Ya sabes que tiendoa encerrarme en la melancolía, y quizá me he rodeado de
gente que no sacaba, precisamente, lo mejor de mí. Haber publicado el primer
libro tan mayor, y que haya sido tan mal leído, que me hayan simplificado, que
hayan dicho que soy un chistoso, cuando yo no tengo nada que ver con eso, me ha
dado más amargura.
—Bueno, hay de todo.
—Ya, pero yo me he rodeado de puntos de
vista muy firmes sobre las cosas. Y entonces he empezado a mirar por encima del
hombro o con rencor.
—Yo también. Y tengo una envidia
malsana que me corroe, pero luego reflexiono y desaparece. Me impongo la
generosidad hasta que sea natural. Le he dedicado a la envidia los mejores años
de mi vida. Creo que hemos sacrificado los años más preciados de la juventud a
la ambición literaria. Primero envidié a Valentín Bueno por motivos que,
seguramente, él envidiaba de mí. A uno por haber publicado una novela, cuando
yo ni siquiera la había escrito. También envidié a mis amigos pinchadiscos. Y
envidié, sobre todo, desde mucho antes, a los que eran más guapos que yo. Pero
uno no puede envidiar al amigo al que le ha tocado la lotería, cuando uno ni
siquiera juega. Porque a lo mejor ese amigo no es precisamente feliz, que también
pasa, ni está agradecido con su premio. Y se agobia por una frustración más
profunda. No sé si me explico.
—Yo no creo que me agobiara si me toca
la lotería.
—Ya, ni yo. Quiero decir que yo no
puedo querer ser otro porque mi percepción y mi vida son diferentes de ese otro
abstracto. Son concretas. Y cuando uno envidia, ve al otro como un modelo
abstracto, sin la complejidad de la mirada que uno tiene para sí mismo. Y si
nosotros no triunfamos...
—Tú sí has triunfado.
—Tú también, Virgilio. Pero no hemos
triunfado con alharaca, porque triunfar con alharaca es impropio.
—A mí no me importaría que se me hiciera
más caso y no tener que vivir ahora en mi pueblo. Yo no creo que haya
triunfado.
—Yo creo que cuando he tenido eso que
los demás llaman éxito, lo he desaprovechado.
—Porque tampoco has tenido éxito —dijo
Virgilio.
—No éxito, pero reconocimiento.
—Sí —se lo pensó—, reconocimiento habrás
tenido.
—Ninguno de los dos se expresaba con
confianza, y dejamos de hablar con cierto alivio.
Se puso a canturrear
delante de su Hofmannsthal, y yo me quedé en la cama con un libro de Horacio.

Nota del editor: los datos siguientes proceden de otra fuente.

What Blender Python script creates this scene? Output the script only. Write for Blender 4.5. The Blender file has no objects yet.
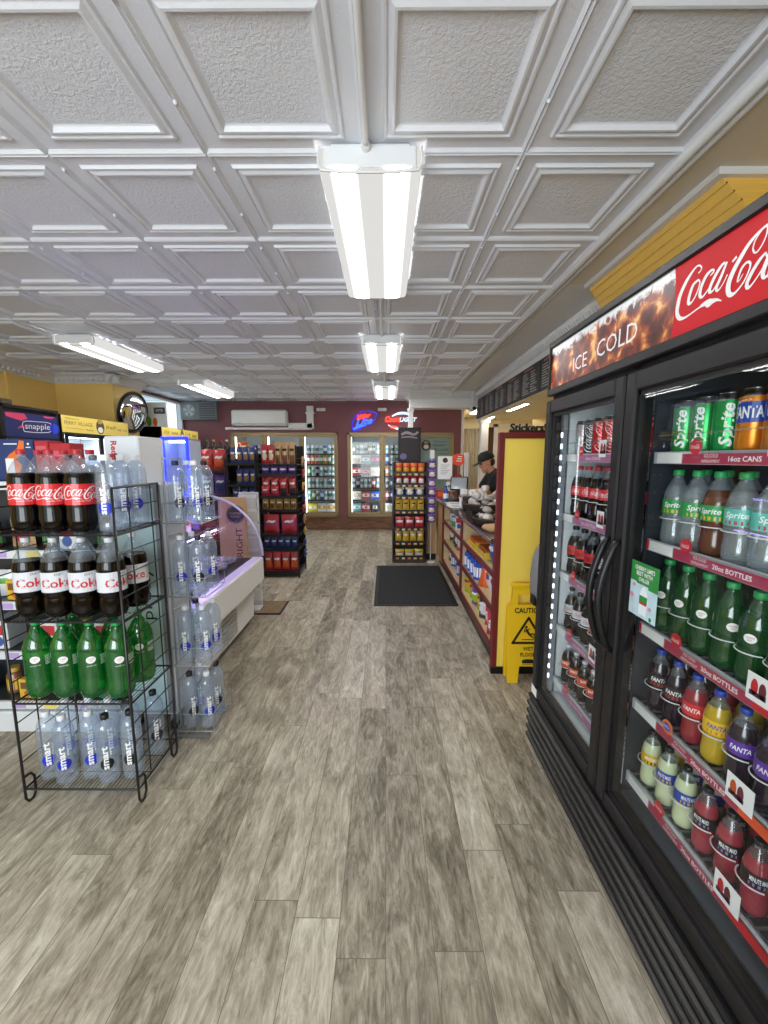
import bpy, math, random
from mathutils import Vector, Matrix, Euler

# ------------------------------------------------------------------ camera, world, lights, exposure
C = bpy.context.scene.collection
SC = bpy.context.scene
CAM_H = 1.5
cd = bpy.data.cameras.new('camera')
cam = bpy.data.objects.new('camera', cd); C.objects.link(cam)
cd.sensor_fit = 'HORIZONTAL'; cd.sensor_width = 36.0; cd.lens = 36.0 * 400 / 768
cd.clip_start = 0.05; cd.clip_end = 60
cam.location = (0, 0, CAM_H)
cam.rotation_euler = (math.radians(90) - math.atan(53.5 / 400), 0, math.atan(2 / 400))
SC.camera = cam

world = bpy.data.worlds.new('daylight'); SC.world = world
world.use_nodes = True
bg = world.node_tree.nodes['Background']
bg.inputs['Color'].default_value = (0.72, 0.90, 1.0, 1); bg.inputs['Strength'].default_value = 1.1

def area(name, loc, rot, sx, sy, power, color=(1, 1, 1)):
    l = bpy.data.lights.new(name, 'AREA'); l.shape = 'RECTANGLE'; l.size = sx; l.size_y = sy
    l.energy = power; l.color = color
    o = bpy.data.objects.new(name, l); C.objects.link(o); o.location = loc; o.rotation_euler = rot
    return o
# daylight falling in through the shop-front windows behind the camera
area('storefront_daylight', (-1.3, -1.75, 1.45), (math.radians(99), 0, 0), 2.0, 1.6, 55, (0.95, 0.98, 1.0))
FIXTURE_EMIT = 8.0
SC.view_settings.view_transform = 'Standard'
SC.view_settings.look = 'None'
SC.view_settings.gamma = 1.0
SC.view_settings.use_curve_mapping = False
SC.view_settings.exposure = 0.75
SC.cycles.use_denoising = True
SC.cycles.transparent_max_bounces = 24
SC.cycles.max_bounces = 8
SC.cycles.sample_clamp_indirect = 6.0

R = random.Random(7)
PI = math.pi
ORD = ['first', 'second', 'third', 'fourth', 'fifth', 'sixth', 'seventh', 'eighth', 'ninth', 'tenth']

# ------------------------------------------------------------------ materials
def lin(h):
    if isinstance(h, str):
        h = h.lstrip('#'); v = [int(h[i:i + 2], 16) / 255 for i in (0, 2, 4)]
    else:
        v = [x / 255 for x in h]
    return tuple((x / 12.92 if x <= 0.04045 else ((x + 0.055) / 1.055) ** 2.4) for x in v) + (1.0,)

_mats = {}
def mat(name, color, rough=0.5, metal=0.0, spec=0.5, coat=0.0, var=0.0, vscale=8.0, bump=0.0, bscale=60.0, emit=0.0, trans=0.0):
    if name in _mats: return _mats[name]
    m = bpy.data.materials.new(name); m.use_nodes = True
    nt = m.node_tree; p = nt.nodes['Principled BSDF']
    col = lin(color)
    p.inputs['Base Color'].default_value = col
    p.inputs['Roughness'].default_value = rough; p.inputs['Metallic'].default_value = metal
    p.inputs['Specular IOR Level'].default_value = spec
    p.inputs['Coat Weight'].default_value = coat
    if emit:
        p.inputs['Emission Color'].default_value = col; p.inputs['Emission Strength'].default_value = emit
    if var or bump:
        tc = nt.nodes.new('ShaderNodeTexCoord')
    if var:
        n = nt.nodes.new('ShaderNodeTexNoise'); n.inputs['Scale'].default_value = vscale; n.inputs['Detail'].default_value = 3
        nt.links.new(tc.outputs['Object'], n.inputs['Vector'])
        mx = nt.nodes.new('ShaderNodeMix'); mx.data_type = 'RGBA'
        mx.inputs[6].default_value = tuple(c * (1 - var) for c in col[:3]) + (1,)
        mx.inputs[7].default_value = tuple(min(1, c * (1 + var)) for c in col[:3]) + (1,)
        nt.links.new(n.outputs['Fac'], mx.inputs[0]); nt.links.new(mx.outputs[2], p.inputs['Base Color'])
    if bump:
        n2 = nt.nodes.new('ShaderNodeTexNoise'); n2.inputs['Scale'].default_value = bscale; n2.inputs['Detail'].default_value = 2
        nt.links.new(tc.outputs['Object'], n2.inputs['Vector'])
        b = nt.nodes.new('ShaderNodeBump'); b.inputs['Strength'].default_value = bump; b.inputs['Distance'].default_value = 0.004
        nt.links.new(n2.outputs['Fac'], b.inputs['Height']); nt.links.new(b.outputs['Normal'], p.inputs['Normal'])
    _mats[name] = m
    return m

def thin(name, tint, clear=0.8, body=None, rough=0.03, gloss=1.0, ior=1.45):
    """thin transparent sheet: tinted see-through plus Fresnel reflection plus a little milky body"""
    if name in _mats: return _mats[name]
    m = bpy.data.materials.new(name); m.use_nodes = True
    nt = m.node_tree; nt.nodes.clear()
    out = nt.nodes.new('ShaderNodeOutputMaterial')
    tr = nt.nodes.new('ShaderNodeBsdfTransparent'); tr.inputs['Color'].default_value = lin(tint)
    gl = nt.nodes.new('ShaderNodeBsdfGlossy'); gl.inputs['Roughness'].default_value = rough
    gl.inputs['Color'].default_value = (gloss, gloss, gloss, 1)
    df = nt.nodes.new('ShaderNodeBsdfDiffuse'); df.inputs['Color'].default_value = lin(body or tint)
    # reflection after Schlick, the same from both sides of the sheet
    lw = nt.nodes.new('ShaderNodeLayerWeight'); lw.inputs['Blend'].default_value = 0.5
    pw = nt.nodes.new('ShaderNodeMath'); pw.operation = 'POWER'; pw.inputs[1].default_value = 5.0; nt.links.new(lw.outputs['Facing'], pw.inputs[0])
    fr = nt.nodes.new('ShaderNodeMath'); fr.operation = 'MULTIPLY_ADD'; fr.inputs[1].default_value = 0.9; fr.inputs[2].default_value = ((ior - 1) / (ior + 1)) ** 2
    nt.links.new(pw.outputs[0], fr.inputs[0])
    m1 = nt.nodes.new('ShaderNodeMixShader'); m1.inputs[0].default_value = clear
    m2 = nt.nodes.new('ShaderNodeMixShader')
    nt.links.new(df.outputs[0], m1.inputs[1]); nt.links.new(tr.outputs[0], m1.inputs[2])
    nt.links.new(fr.outputs[0], m2.inputs[0]); nt.links.new(m1.outputs[0], m2.inputs[1]); nt.links.new(gl.outputs[0], m2.inputs[2])
    nt.links.new(m2.outputs[0], out.inputs['Surface'])
    _mats[name] = m
    return m

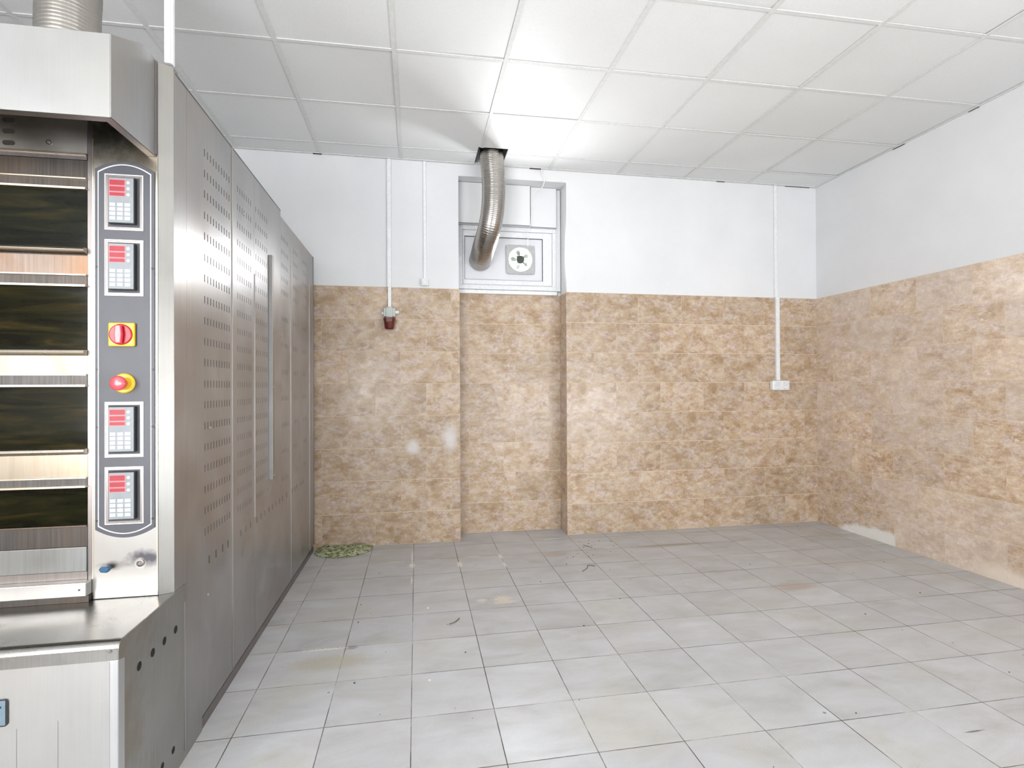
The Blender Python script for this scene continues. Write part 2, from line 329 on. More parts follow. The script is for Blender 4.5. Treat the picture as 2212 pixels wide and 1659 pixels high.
def frame_rect(bm, x0, x1, z0, z1, w, y0, y1, mi=0):
    box(bm, x0, x1, y0, y1, z1 - w, z1, mi); box(bm, x0, x1, y0, y1, z0, z0 + w, mi)
    box(bm, x0, x0 + w, y0, y1, z0 + w, z1 - w, mi); box(bm, x1 - w, x1, y0, y1, z0 + w, z1 - w, mi)
def tube(bm, pts, rad, seg=12, mi=0, cap=True):
    pts = [Vector(p) for p in pts]; rings = []; n = len(pts); prev = None
    for i, p in enumerate(pts):
        d = (pts[min(i + 1, n - 1)] - pts[max(i - 1, 0)]).normalized()
        if prev is None:
            a = Vector((1, 0, 0)) if abs(d.x) < .8 else Vector((0, 1, 0)); u = (a - d * a.dot(d)).normalized()
        else: u = (prev - d * prev.dot(d)).normalized()
        prev = u; v = d.cross(u); r = rad[i] if isinstance(rad, (list, tuple)) else rad
        rings.append([bm.verts.new(p + u * r * math.cos(2 * math.pi * k / seg) + v * r * math.sin(2 * math.pi * k / seg)) for k in range(seg)])
    for a, b in zip(rings, rings[1:]):
        for k in range(seg): bm.faces.new((a[k], b[k], b[(k + 1) % seg], a[(k + 1) % seg])).material_index = mi
    if cap: bm.faces.new(rings[0]); bm.faces.new(rings[-1][::-1])
def spline(P, n=40):
    P = [Vector(p) for p in P]; Q = [P[0] * 2 - P[1]] + P + [P[-1] * 2 - P[-2]]; out = []
    for i in range(1, len(Q) - 2):
        for k in range(n):
            t = k / n; a, b, c, d = Q[i - 1:i + 3]
            out.append(.5 * ((2 * b) + (c - a) * t + (2 * a - 5 * b + 4 * c - d) * t * t + (3 * b - a - 3 * c + d) * t ** 3))
    out.append(P[-1]); return out
def obj(name, bm, mats, parent=None, bevel=0, smooth=False, seg=2):
    bmesh.ops.recalc_face_normals(bm, faces=bm.faces)
    me = bpy.data.meshes.new(name); bm.to_mesh(me); bm.free()
    for m in (mats if isinstance(mats, (list, tuple)) else [mats]): me.materials.append(m)
    if smooth:
        for p in me.polygons: p.use_smooth = True
    o = bpy.data.objects.new(name, me); C.objects.link(o)
    if parent is not None:
        o.parent = parent; o.matrix_parent_inverse = Matrix.Translation(-ABS[parent.name])
        ABS[o.name] = Vector((0, 0, 0))
    else: ABS[o.name] = Vector((0, 0, 0))
    if bevel:
        b = o.modifiers.new('bevel', 'BEVEL'); b.width = bevel; b.segments = seg; b.limit_method = 'ANGLE'; b.angle_limit = math.radians(40)
        b.harden_normals = False
    if smooth == 'auto':
        pass
    return o
ABS = {}
def thing(name, label, cat, loc, group=None):
    o = bpy.data.objects.new(name, None); C.objects.link(o); o.location = loc; o.empty_display_size = .1
    ABS[o.name] = Vector(loc); o['label'] = label; o['category'] = cat
    if group: o['group'] = group
    return o
def tag(o, label, cat, group=None):
    o['label'] = label; o['category'] = cat
    if group: o['group'] = group
    return o
def struct(name, bm, mats, label=None, **kw):
    o = obj(name, bm, mats, **kw); o['kind'] = 'structure'; o['category'] = name.split('_')[0]
    if label: o['label'] = label
    return o
nb = bmesh.new

# ================================================================== SETTING
bm = nb(); box(bm, XL - .2, XR + .2, YF - .3, AY + .2, -.12, 0); struct('floor', bm, FL, 'pale grey square tiled floor with dark grout lines')

ZTOP = 3.55
# back wall: plaster mass and tile cladding
tt = .006
bm = nb()
box(bm, XL - .2, AX0 - tt, YB + tt, AY + .16, 0, ZTOP)
box(bm, AX1 + tt, XR + .2, YB + tt, AY + .16, 0, ZTOP)
box(bm, AX0 - tt, AX1 + tt, YB + tt, AY + .16, 2.955, ZTOP)
box(bm, AX0 - tt, AX1 + tt, AY + tt, AY + .16, 0, 2.066)
wb = struct('wall_back', bm, PW, 'back wall, white paint above beige marble tiles, with a window alcove')
bm = nb()
box(bm, XL, AX0, YB, YB + tt - .0002, 0, ZT); box(bm, AX1, XR - tt, YB, YB + tt - .0002, 0, ZT)
obj('tile_cladding', bm, TW, wb)
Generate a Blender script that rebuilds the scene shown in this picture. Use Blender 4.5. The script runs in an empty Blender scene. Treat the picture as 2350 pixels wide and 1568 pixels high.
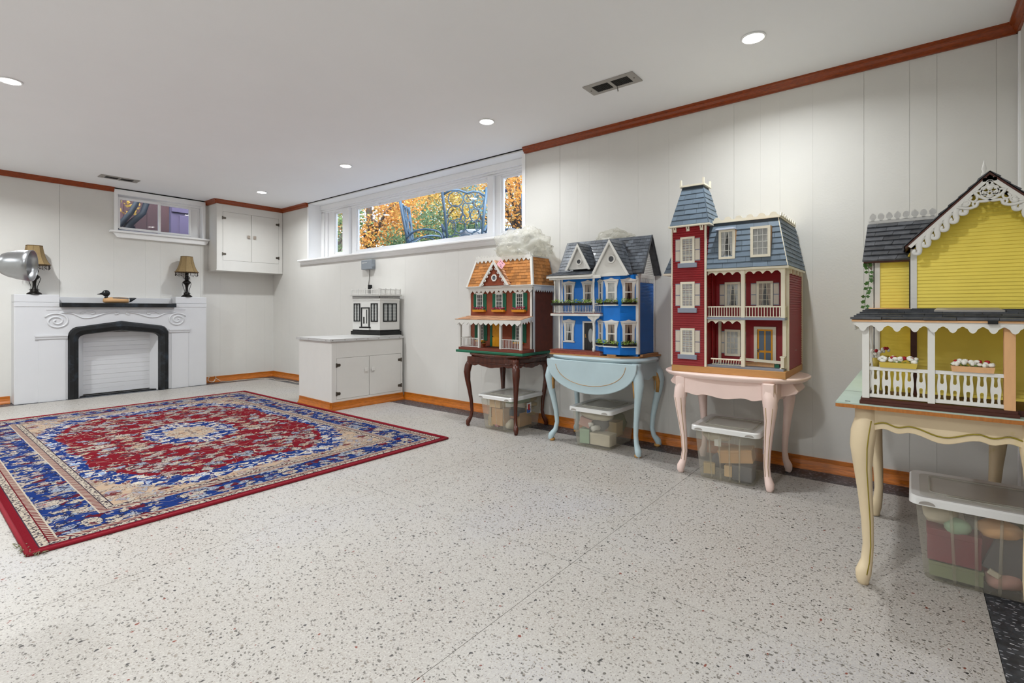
import bpy, bmesh, math, random
from mathutils import Vector, Matrix, noise
random.seed(7)
R = math.radians
PI = math.pi
scene = bpy.context.scene
COL = scene.collection

# ------------------------------------------------------------------ camera, world, sun, exposure
cam_d = bpy.data.cameras.new('camera')
cam_d.sensor_width = 36.0
cam_d.lens = 36.0 * 1144.1 / 2350.0
cam_d.shift_y = -(784.0 - 710.0) / 2350.0
cam_d.clip_start = 0.02
cam = bpy.data.objects.new('camera', cam_d)
cam.location = (0.0, 0.0, 0.95)
cam.rotation_euler = (R(90), 0.0, R(-51.318))
COL.objects.link(cam)
scene.camera = cam
vs = scene.view_settings
vs.view_transform = 'Standard'
vs.look = 'None'
vs.gamma = 1.0
vs.use_curve_mapping = False
vs.exposure = 0.0

world = bpy.data.worlds.new('world')
scene.world = world
world.use_nodes = True
wn = world.node_tree.nodes
wl = world.node_tree.links
sky = wn.new('ShaderNodeTexSky')
sky.sky_type = 'NISHITA'
sky.sun_disc = False
sky.sun_elevation = R(38)
sky.sun_rotation = R(200)
sky.air_density = 1.0
sky.dust_density = 2.5
wn['Background'].inputs['Strength'].default_value = 0.9
wl.new(sky.outputs['Color'], wn['Background'].inputs['Color'])

sun_d = bpy.data.lights.new('sun', 'SUN')
sun_d.energy = 4.2
sun_d.angle = R(2)
sun_d.color = (1.0, 0.95, 0.86)
sun = bpy.data.objects.new('sun', sun_d)
sun.rotation_euler = (R(52), 0.0, R(-62))
sun.location = (-4, -3, 9)
COL.objects.link(sun)

POT_ENERGY = {2.76: 11.5, .457: 24.5, -1.75: 23.5}       # one ceiling lamp of each row, W; leftmost row is added fill
POT_GLOW = 26.0         # emission of its diffuser

# ------------------------------------------------------------------ helpers: colour, nodes, materials
def lin(c):
    c /= 255.0
    return c / 12.92 if c <= 0.04045 else ((c + 0.055) / 1.055) ** 2.4
def hx(h, k=1.0):
    h = h.lstrip('#')
    return tuple(min(0.97, lin(int(h[i:i + 2], 16)) * k) for i in (0, 2, 4)) + (1.0,)

class NT:
    """small wrapper that builds shader nodes"""
    def __init__(s, m):
        s.t = m.node_tree; s.n = s.t.nodes; s.l = s.t.links
    def put(s, sock, v):
        if isinstance(v, bpy.types.NodeSocket): s.l.new(v, sock)
        elif v is not None: sock.default_value = v
    def node(s, typ, **kw):
        n = s.n.new(typ)
        for k, v in kw.items(): setattr(n, k, v)
        return n
    def math(s, op, a, b=None, c=None, clamp=False):
        n = s.node('ShaderNodeMath', operation=op, use_clamp=clamp)
        s.put(n.inputs[0], a); s.put(n.inputs[1], b); s.put(n.inputs[2], c)
        return n.outputs[0]
    def mix(s, f, a, b, blend='MIX'):
        n = s.node('ShaderNodeMix', data_type='RGBA', blend_type=blend)
        s.put(n.inputs[0], f); s.put(n.inputs[6], a); s.put(n.inputs[7], b)
        return n.outputs[2]
    def coord(s, which='Object'):
        return s.node('ShaderNodeTexCoord').outputs[which]
    def mapping(s, v, scale=(1, 1, 1), rot=(0, 0, 0), loc=(0, 0, 0)):
        n = s.node('ShaderNodeMapping'); s.put(n.inputs[0], v)
        n.inputs['Scale'].default_value = scale; n.inputs['Rotation'].default_value = rot; n.inputs['Location'].default_value = loc
        return n.outputs[0]
    def noise(s, v, scale, detail=2.0, rough=0.5, out='Fac'):
        n = s.node('ShaderNodeTexNoise'); s.put(n.inputs['Vector'], v); s.put(n.inputs['Scale'], scale)
        n.inputs['Detail'].default_value = detail; n.inputs['Roughness'].default_value = rough
        return n.outputs[out]
    def voro(s, v, scale, out='Distance', feature='F1', rnd=1.0):
        n = s.node('ShaderNodeTexVoronoi', feature=feature); s.put(n.inputs['Vector'], v); s.put(n.inputs['Scale'], scale)
        n.inputs['Randomness'].default_value = rnd
        return n.outputs[out]
    def ramp(s, f, stops, interp='LINEAR'):
        n = s.node('ShaderNodeValToRGB'); s.put(n.inputs[0], f); r = n.color_ramp; r.interpolation = interp
        while len(r.elements) < len(stops): r.elements.new(0.5)
        for e, (p, c) in zip(r.elements, stops):
            e.position = p; e.color = c if len(c) == 4 else tuple(c) + (1,)
        return n.outputs[0]
    def step(s, x, edge, soft):
        n = s.node('ShaderNodeMapRange', clamp=True); s.put(n.inputs[0], x)
        n.inputs[1].default_value = edge - soft; n.inputs[2].default_value = edge + soft
        return n.outputs[0]
    def sep(s, v):
        n = s.node('ShaderNodeSeparateXYZ'); s.put(n.inputs[0], v); return n.outputs
    def comb(s, x, y, z=0.0):
        n = s.node('ShaderNodeCombineXYZ'); s.put(n.inputs[0], x); s.put(n.inputs[1], y); s.put(n.inputs[2], z); return n.outputs[0]
    def bump(s, h, strength, dist=0.01):
        n = s.node('ShaderNodeBump'); s.put(n.inputs['Height'], h); n.inputs['Strength'].default_value = strength
        n.inputs['Distance'].default_value = dist
        return n.outputs[0]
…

Miraba a mi amigo de reojo y pensaba: no puedo envidiarlo. Y mientras me
adormilaba, entre el sueño y la lucidez, volvía a acordarme de cada envidia que
había padecido y alimentado. Si la vida es fortuita, si no hay elección en la
familia, el vestir, el equipo de fútbol, etc.; en nuestro nicho de contingencia
al menos encontramos un modo de discurrir; si no feliz, acompasado a nuestro
ritmo. O a ese ritmo nos hacemos. Y mi amigo, por cierto, lo tiene más
acompasado que yo porque es religioso. No sería racional querer transmutar la
vida de uno en un atributo aislado que otro poseyera. Se debería tomar la vida
entera y no codiciar un detalle que, sacado del contexto, perdería su propia
singularidad. ¿Era racional desear la fuerza y fiereza de un león sin que por
ello, además, nos convirtiéramos en un animal peludo, pestoso?